Police Discuss Levittown Crime at Property Owners Meeting

A number of recent cases were discussed at the meeting; Police also gave burglary prevention tips.

Officer Paul Lamonica speaks to the crowd at Tuesday night's LPOA meeting.
Officer Paul Lamonica speaks to the crowd at Tuesday night's LPOA meeting.

Inspector John Berry and Officer Paul Lamonica of the Nassau County Police Department visited the Levittown property owners meeting Tuesday night to give a crime update and discuss ways residents can prevent burglaries. 

During this time of the year, the risk of burglaries increase because it gets darker out earlier, and the time in which homes are most at risk is 4 p.m. to 4:30 p.m., Berry said. 

"You are working or at school, and they are driving around your neighborhood looking to see who’s home," Lamonica said. "'If I can find two, three or four houses in a row with no lights on, I’ve hit the jackpot.' They would look for a sliding door in the back and go straight for the bedroom."

The officers gave residents some simple tips to prevent burglaries. The tips included making your home appear as if it occupied, using timers for lights and televisions to change patterns inside your home, arranging to have your lawn mowed in the evening, and getting a home alarm system. 

Second Precinct Crime Stats for 2013

In 2012, there were 34 burglaries at this point in time, while there have been 32 so far this year, Lamonica said. In "other" burglaries, which includes businesses, last year's total at this point in time was six, and this year's total is 14.

The rise in that number has been primarily due to a string of crimes at Asian restaurants. On Oct. 23, the Asian Cafe in Levittown was robbed, and on Oct. 18, an attempted robbery occurred at China Wok.

"The problem has been Asian businesses getting broken into – a lot of restaurant owners would leave money in the register, or they’d actually leave register open or up, someone would come pop the lock and come in," Lamonica said. 

"We spoke to the owners and said not to keep the money out - the tip jar. They would actually leave it out all night," he said. "So, that’s why that number is a little elevated this year.”

Total arrests last year were 514, compared to this year's total of 466. Auto related crime last year was 107, and this year, that number is 82. 

“When you go home at night, lock your car doors and don’t leave your valuables in the car," Lamonica said.

Delayed Response to Car Accident Explained

The officers responded to a residents mention of an article published in a local newspaper, which said that the police took an hour and 37 minutes to respond to a recent car accident in the Second Precinct. 

The article appeared to make a connection to the merger of the Eighth and Second Precinct as a reason for the delayed response, Berry said. However, Berry said that this wasn't the reason for the delay.

Berry explained that there was 14 calls that happened during that time and said the department had to prioritize those calls. 

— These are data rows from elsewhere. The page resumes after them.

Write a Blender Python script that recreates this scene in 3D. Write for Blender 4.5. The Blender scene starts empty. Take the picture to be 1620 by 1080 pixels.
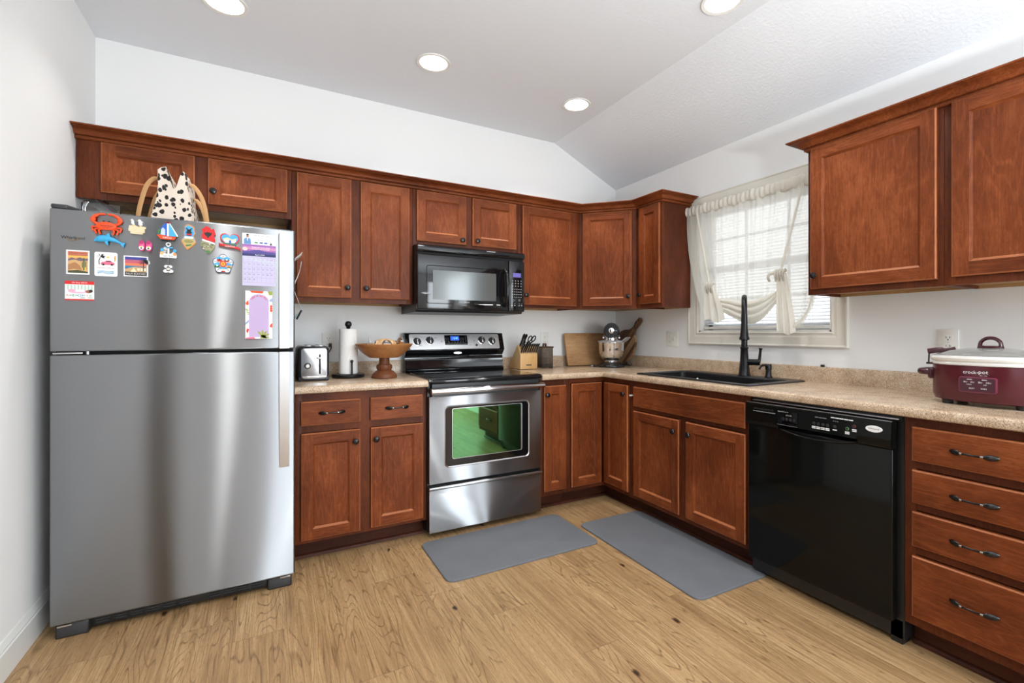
import bpy, bmesh, math, random
from mathutils import Vector, Matrix
random.seed(7)
PI = math.pi
SC = bpy.context.scene
COL = SC.collection
R = math.radians

# ------------------------------------------------------------------ camera, world, light, exposure
cd = bpy.data.cameras.new('camera')
cam = bpy.data.objects.new('camera', cd)
COL.objects.link(cam)
cam.location = (-2.71514, -3.29820, 1.18928)
cam.rotation_euler = (PI/2, 0, -0.507229)
cd.sensor_fit = 'HORIZONTAL'
cd.sensor_width = 36.0
cd.lens = 743.99/1620*36.0
cd.shift_x = -(837.378-810)/1620
cd.shift_y = (526.238-540)/1620
cd.clip_start = 0.02
SC.camera = cam

SC.view_settings.view_transform = 'Standard'
SC.view_settings.look = 'None'
SC.view_settings.gamma = 1.0
SC.view_settings.use_curve_mapping = False
SC.view_settings.exposure = 0.62

wd = bpy.data.worlds.new('overcast_sky')
SC.world = wd
wd.use_nodes = True
wn = wd.node_tree.nodes
bg = wn['Background']
bg.inputs[0].default_value = (0.92, 0.96, 1.0, 1)
bg.inputs[1].default_value = 1.45

def area_light(name, loc, rot, sx, sy, power, color=(1, 1, 1), shape='RECTANGLE', spread=PI):
    d = bpy.data.lights.new(name, 'AREA')
    d.shape = shape
    d.size = sx
    if shape in ('RECTANGLE', 'ELLIPSE'):
        d.size_y = sy
    d.energy = power
    d.color = color
    d.spread = spread
    o = bpy.data.objects.new(name, d)
    COL.objects.link(o)
    o.location = loc
    o.rotation_euler = rot
    return o
# fill through an added, unseen patio door; daylight through the front window behind the camera
DAY = (0.85, 0.935, 1.0)
area_light('added_patio_fill', (-0.85, -6.25, 1.1), (R(90), 0, 0), 1.1, 2.0, 55, DAY)
area_light('front_window_daylight', (-3.08, -6.25, 1.45), (R(90), 0, 0), 0.30, 1.3, 1.0, DAY)
area_light('side_window_daylight', (0.20, -5.15, 1.35), (0, R(90), 0), 1.7, 1.6, 44, DAY)
LAMP_POWER = 2.6
LAMP_COLOR = (1.0, 0.985, 0.96)

# ------------------------------------------------------------------ node helpers
def lin(c):
    c = c/255.0
    return c/12.92 if c <= 0.04045 else ((c+0.055)/1.055)**2.4
def rgb(r, g, b):
    return (lin(r), lin(g), lin(b), 1.0)

class NT:
    def __init__(s, name):
        s.m = bpy.data.materials.new(name)
        s.m.use_nodes = True
        s.t = s.m.node_tree
        s.p = s.t.nodes['Principled BSDF']
        s.out = s.t.nodes['Material Output']
    def n(s, typ, **kw):
        x = s.t.nodes.new(typ)
        for k, v in kw.items():
            setattr(x, k, v)
        return x
    def l(s, a, b):
        s.t.links.new(a, b)
    def put(s, sock, v):
        if isinstance(v, (int, float, tuple, list)):
            if sock.type == 'RGBA' and len(v) == 3:
                v = (*v, 1.0)
            sock.default_value = v
        else:
            s.l(v, sock)
    def math(s, op, a, b=0.0, c=0.0, clamp=False):
        x = s.n('ShaderNodeMath', operation=op, use_clamp=clamp)
        s.put(x.inputs[0], a); s.put(x.inputs[1], b); s.put(x.inputs[2], c)
        return x.outputs[0]
    def vmath(s, op, a, b):
        x = s.n('ShaderNodeVectorMath', operation=op)
        s.put(x.inputs[0], a); s.put(x.inputs[1], b)
        return x.outputs[0]
    def noise(s, vec, scale=5, detail=2, rough=0.5, dist=0.0):
        x = s.n('ShaderNodeTexNoise')
        if vec is not None:
            s.l(vec, x.inputs['Vector'])
        x.inputs['Scale'].default_value = scale
        x.inputs['Detail'].default_value = detail
        x.inputs['Roughness'].default_value = rough
        x.inputs['Distortion'].default_value = dist
        return x.outputs['Fac']
    def ramp(s, fac, stops, interp='LINEAR'):
        x = s.n('ShaderNodeValToRGB')
        x.color_ramp.interpolation = interp
        el = x.color_ramp.elements
        while len(el) < len(stops):
            el.new(0.5)
        for e, (p, c) in zip(el, stops):
            e.position = p
            e.color = c if len(c) == 4 else (*c, 1)
        s.l(fac, x.inputs[0])
        return x.outputs['Color']
    def mix(s, fac, a, b, blend='MIX'):
        x = s.n('ShaderNodeMix', data_type='RGBA', blend_type=blend)
        s.put(x.inputs[0], fac)
        s.put(x.inputs[6], a); s.put(x.inputs[7], b)
        return x.outputs[2]
    def coords(s, kind='Object', randomize=True):
        tc = s.n('ShaderNodeTexCoord')
        v = tc.outputs[kind]
        if randomize:
            oi = s.n('ShaderNodeObjectInfo')
            k = s.n('ShaderNodeVectorMath', operation='SCALE')
            k.inputs[0].default_value = (7.3, 5.1, 9.7)
            s.l(oi.outputs['Random'], k.inputs['Scale'])
            v = s.vmath('ADD', v, k.outputs[0])
        return v
    def scaled(s, v, sx, sy, sz):
        return s.vmath('MULTIPLY', v, (sx, sy, sz))
    def bump(s, h, strength=0.2, dist=0.002):
        x = s.n('ShaderNodeBump')
        x.inputs['Strength'].default_value = strength
        x.inputs['Distance'].default_value = dist
        s.l(h, x.inputs['Height'])
        s.l(x.outputs[0], s.p.inputs['Normal'])
    def set(s, **kw):
        names = dict(col='Base Color', rough='Roughness', metal='Metallic', coat='Coat Weight', crough='Coat Roughness',
                     spec='Specular IOR Level', trans='Transmission Weight', ior='IOR', alpha='Alpha', aniso='Anisotropic',
                     arot='Anisotropic Rotation', emit='Emission Color', es='Emission Strength', sheen='Sheen Weight',
                     tint='Specular Tint')
        for k, v in kw.items():
            s.put(s.p.inputs[names[k]], v)
        return s

MATS = {}
def mat(name, col, rough=0.5, **kw):
    if name in MATS:
        return MATS[name]
    t = NT(name)
    t.set(col=col, rough=rough, **kw)
    MATS[name] = t.m
    return t.m

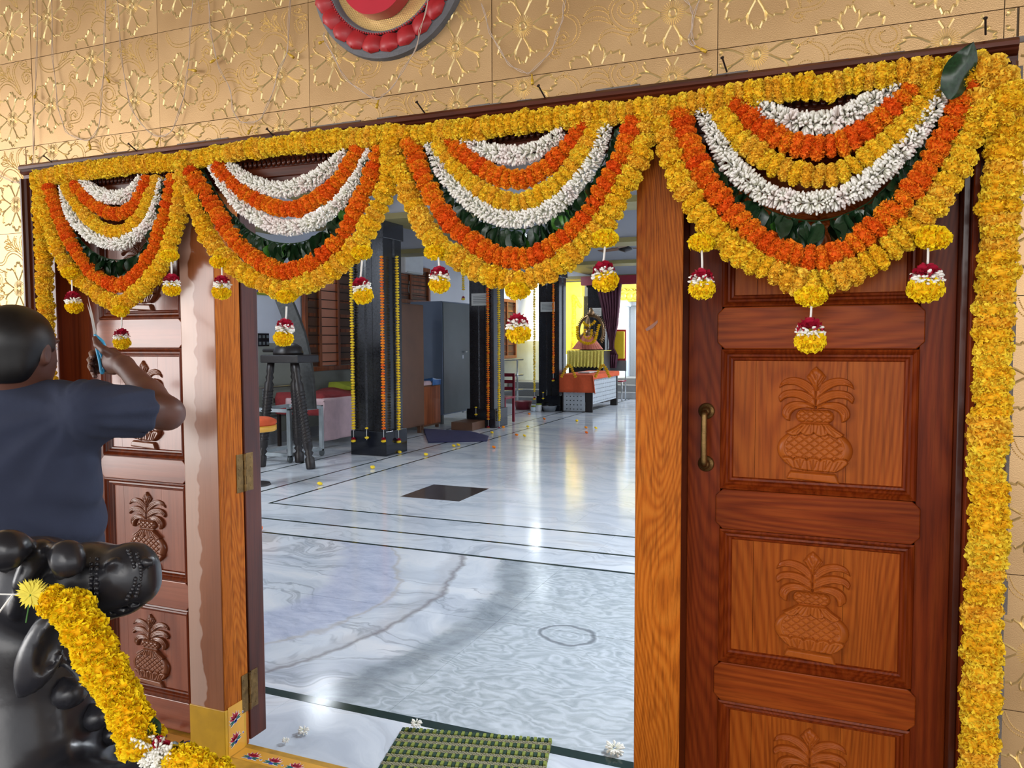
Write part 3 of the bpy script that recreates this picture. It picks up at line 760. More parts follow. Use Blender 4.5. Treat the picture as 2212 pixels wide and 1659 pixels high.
    d = poly(P); hh = rise(d, 1.2, 26)
    for Q in ([(298, 1235), (325, 1360)], [(466, 1235), (480, 1380)], [(633, 1235), (610, 1380)], [(800, 1235), (740, 1385)], [(215, 1250), (280, 1340)], [(190, 1260), (240, 1320)], [(340, 1250), (390, 1350)], [(385, 1230), (390, 1350)], [(430, 1250), (400, 1340)], [(510, 1250), (535, 1370)], [(550, 1230), (550, 1370)], [(595, 1250), (560, 1360)], [(680, 1250), (670, 1370)], [(715, 1230), (690, 1360)], [(755, 1250), (700, 1340)], [(850, 1250), (800, 1360)], [(900, 1250), (830, 1360)]):
        hh = hh-np.where(d > 6, groove(seg(Q), 6, .24), 0)
    H = np.where(d > 0, hh, H)
    d = poly([(268, 1392), (820, 1410), (850, 1460), (874, 1538), (212, 1502), (235, 1430)]); H = np.where(d > 0, rise(d, .9, 28), H)
    keep = H > .01
    Hs = np.clip(H, 0, 2)*.0125
    vid = -np.ones(X.shape, int); vs = []; fs = []
    k2 = keep.copy()
    for a in (-1, 1):
        k2 |= np.roll(keep, a, 0) | np.roll(keep, a, 1)
    q = keep[:-1, :-1] | keep[1:, :-1] | keep[:-1, 1:] | keep[1:, 1:]
    use = np.zeros(X.shape, bool)
    for a, b in ((0, 0), (0, 1), (1, 0), (1, 1)): use[a:q.shape[0]+a, b:q.shape[1]+b] |= q
    vid[use] = np.arange(use.sum())
    vx = (X[use]-560)*.000189; vz = (1540-Y[use])*.00021; vy = np.where(keep[use], -Hs[use], .001)
    V_ = np.stack([vx, vy, vz], 1)
    ii, jj = np.nonzero(q); F = np.stack([vid[ii, jj], vid[ii+1, jj], vid[ii+1, jj+1], vid[ii, jj+1]], 1)
    me = bpy.data.meshes.new('carving'); me.from_pydata(V_.tolist(), [], F.tolist()); me.materials.append(MAT[matname])
    me.polygons.foreach_set('use_smooth', [True]*len(F)); me.update(); return me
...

"If you have an aided case where you fell down the stairs, and we have someone who wants a report, you want to come to the person who is potentially hurt, versus taking someone’s report," Berry said. 

The precinct has the same amount of cars now as they had before the merger, he said. Berry also responded to a residents comment that they believe there is less police presence in the neighborhood since the merger.

“We actually have more plain clothes people than we did in the past, and you may not see those because of that,” Berry said.

Walmart Market 'Project 21' Arrest

The officers also explained how they arrested an employee at Walmart Market for selling alcohol to a minor.

Kids tend to hang out at a park behind Walmart after dark and police had known about a problem with kids drinking at the park, Berry said. 

"The kids we spoke to after we wrote appearance tickets earlier in the summer, they said they bought it at Walmart," he said. "We went to Walmart, we sent two agents there one of them bought beer."